> [THE EXERCISE]: Copy down all of the data underneath, exactly as shown.
** start of EXTRACTED DATA **
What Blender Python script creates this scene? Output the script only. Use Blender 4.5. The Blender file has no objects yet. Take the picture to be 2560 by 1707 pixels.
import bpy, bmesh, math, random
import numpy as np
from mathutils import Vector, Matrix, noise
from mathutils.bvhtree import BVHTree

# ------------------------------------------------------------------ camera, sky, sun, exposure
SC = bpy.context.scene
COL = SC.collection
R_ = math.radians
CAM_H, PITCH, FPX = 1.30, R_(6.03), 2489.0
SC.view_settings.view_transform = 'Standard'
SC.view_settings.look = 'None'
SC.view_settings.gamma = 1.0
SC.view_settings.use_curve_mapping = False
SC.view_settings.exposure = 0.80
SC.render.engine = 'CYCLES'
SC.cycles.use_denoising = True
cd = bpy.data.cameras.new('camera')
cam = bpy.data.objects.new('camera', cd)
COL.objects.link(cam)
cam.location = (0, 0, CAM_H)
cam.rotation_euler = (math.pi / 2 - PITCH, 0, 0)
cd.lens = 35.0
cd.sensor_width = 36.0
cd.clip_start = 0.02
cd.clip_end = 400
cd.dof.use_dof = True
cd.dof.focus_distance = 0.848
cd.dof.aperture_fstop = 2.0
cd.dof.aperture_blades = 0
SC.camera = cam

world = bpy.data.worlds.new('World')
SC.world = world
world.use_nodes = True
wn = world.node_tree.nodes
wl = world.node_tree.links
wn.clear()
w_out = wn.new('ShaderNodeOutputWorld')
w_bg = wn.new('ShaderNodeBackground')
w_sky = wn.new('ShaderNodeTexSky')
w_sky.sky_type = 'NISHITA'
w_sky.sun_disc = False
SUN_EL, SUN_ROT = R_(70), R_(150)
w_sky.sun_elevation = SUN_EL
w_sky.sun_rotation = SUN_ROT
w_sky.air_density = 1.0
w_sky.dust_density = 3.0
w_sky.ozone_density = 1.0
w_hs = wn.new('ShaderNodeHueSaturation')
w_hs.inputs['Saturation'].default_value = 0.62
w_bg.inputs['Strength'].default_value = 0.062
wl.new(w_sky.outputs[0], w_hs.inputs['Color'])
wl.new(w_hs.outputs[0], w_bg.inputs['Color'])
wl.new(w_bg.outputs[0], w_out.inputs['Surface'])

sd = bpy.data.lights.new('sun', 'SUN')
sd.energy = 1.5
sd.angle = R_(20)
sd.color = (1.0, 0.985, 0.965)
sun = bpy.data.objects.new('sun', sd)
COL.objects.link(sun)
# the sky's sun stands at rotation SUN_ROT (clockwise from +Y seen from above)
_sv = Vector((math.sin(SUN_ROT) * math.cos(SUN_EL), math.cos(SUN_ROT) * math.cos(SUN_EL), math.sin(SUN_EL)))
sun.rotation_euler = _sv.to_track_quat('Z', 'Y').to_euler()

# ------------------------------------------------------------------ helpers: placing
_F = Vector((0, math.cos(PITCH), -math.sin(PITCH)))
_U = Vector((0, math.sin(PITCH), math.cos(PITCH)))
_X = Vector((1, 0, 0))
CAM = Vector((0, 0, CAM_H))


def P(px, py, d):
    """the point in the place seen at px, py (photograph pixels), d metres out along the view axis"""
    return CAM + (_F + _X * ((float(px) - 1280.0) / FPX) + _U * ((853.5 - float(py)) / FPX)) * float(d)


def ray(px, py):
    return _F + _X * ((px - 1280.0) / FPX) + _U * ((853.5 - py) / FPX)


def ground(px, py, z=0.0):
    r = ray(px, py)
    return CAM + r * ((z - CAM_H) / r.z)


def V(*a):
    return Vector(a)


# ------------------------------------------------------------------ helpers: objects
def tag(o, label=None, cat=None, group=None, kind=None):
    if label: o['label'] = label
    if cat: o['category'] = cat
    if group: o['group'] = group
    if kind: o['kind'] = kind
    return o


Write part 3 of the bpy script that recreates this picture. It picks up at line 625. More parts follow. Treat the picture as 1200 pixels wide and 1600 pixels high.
** end of EXTRACTED DATA **
> [SOLUTION TO THIS TASK]:
What Blender Python script creates this scene? Output the script only. Use Blender 4.5. The Blender file has no objects yet. Take the picture to be 2560 by 1707 pixels.
import bpy, bmesh, math, random
import numpy as np
from mathutils import Vector, Matrix, noise
from mathutils.bvhtree import BVHTree

# ------------------------------------------------------------------ camera, sky, sun, exposure
SC = bpy.context.scene
COL = SC.collection
R_ = math.radians
CAM_H, PITCH, FPX = 1.30, R_(6.03), 2489.0
SC.view_settings.view_transform = 'Standard'
SC.view_settings.look = 'None'
SC.view_settings.gamma = 1.0
SC.view_settings.use_curve_mapping = False
SC.view_settings.exposure = 0.80
SC.render.engine = 'CYCLES'
SC.cycles.use_denoising = True
cd = bpy.data.cameras.new('camera')
cam = bpy.data.objects.new('camera', cd)
COL.objects.link(cam)
cam.location = (0, 0, CAM_H)
cam.rotation_euler = (math.pi / 2 - PITCH, 0, 0)
cd.lens = 35.0
cd.sensor_width = 36.0
cd.clip_start = 0.02
cd.clip_end = 400
cd.dof.use_dof = True
cd.dof.focus_distance = 0.848
cd.dof.aperture_fstop = 2.0
cd.dof.aperture_blades = 0
SC.camera = cam

world = bpy.data.worlds.new('World')
SC.world = world
world.use_nodes = True
wn = world.node_tree.nodes
wl = world.node_tree.links
wn.clear()
w_out = wn.new('ShaderNodeOutputWorld')
w_bg = wn.new('ShaderNodeBackground')
w_sky = wn.new('ShaderNodeTexSky')
w_sky.sky_type = 'NISHITA'
w_sky.sun_disc = False
SUN_EL, SUN_ROT = R_(70), R_(150)
w_sky.sun_elevation = SUN_EL
w_sky.sun_rotation = SUN_ROT
w_sky.air_density = 1.0
w_sky.dust_density = 3.0
w_sky.ozone_density = 1.0
w_hs = wn.new('ShaderNodeHueSaturation')
w_hs.inputs['Saturation'].default_value = 0.62
w_bg.inputs['Strength'].default_value = 0.062
wl.new(w_sky.outputs[0], w_hs.inputs['Color'])
wl.new(w_hs.outputs[0], w_bg.inputs['Color'])
wl.new(w_bg.outputs[0], w_out.inputs['Surface'])

sd = bpy.data.lights.new('sun', 'SUN')
sd.energy = 1.5
sd.angle = R_(20)
sd.color = (1.0, 0.985, 0.965)
sun = bpy.data.objects.new('sun', sd)
COL.objects.link(sun)
# the sky's sun stands at rotation SUN_ROT (clockwise from +Y seen from above)
_sv = Vector((math.sin(SUN_ROT) * math.cos(SUN_EL), math.cos(SUN_ROT) * math.cos(SUN_EL), math.sin(SUN_EL)))
sun.rotation_euler = _sv.to_track_quat('Z', 'Y').to_euler()

# ------------------------------------------------------------------ helpers: placing
_F = Vector((0, math.cos(PITCH), -math.sin(PITCH)))
_U = Vector((0, math.sin(PITCH), math.cos(PITCH)))
_X = Vector((1, 0, 0))
CAM = Vector((0, 0, CAM_H))


def P(px, py, d):
    """the point in the place seen at px, py (photograph pixels), d metres out along the view axis"""
    return CAM + (_F + _X * ((float(px) - 1280.0) / FPX) + _U * ((853.5 - float(py)) / FPX)) * float(d)


def ray(px, py):
    return _F + _X * ((px - 1280.0) / FPX) + _U * ((853.5 - py) / FPX)


def ground(px, py, z=0.0):
    r = ray(px, py)
    return CAM + r * ((z - CAM_H) / r.z)


def V(*a):
    return Vector(a)


# ------------------------------------------------------------------ helpers: objects
def tag(o, label=None, cat=None, group=None, kind=None):
    if label: o['label'] = label
    if cat: o['category'] = cat
    if group: o['group'] = group
    if kind: o['kind'] = kind
    return o


Write part 3 of the bpy script that recreates this picture. It picks up at line 625. More parts follow. Treat the picture as 1200 pixels wide and 1600 pixels high.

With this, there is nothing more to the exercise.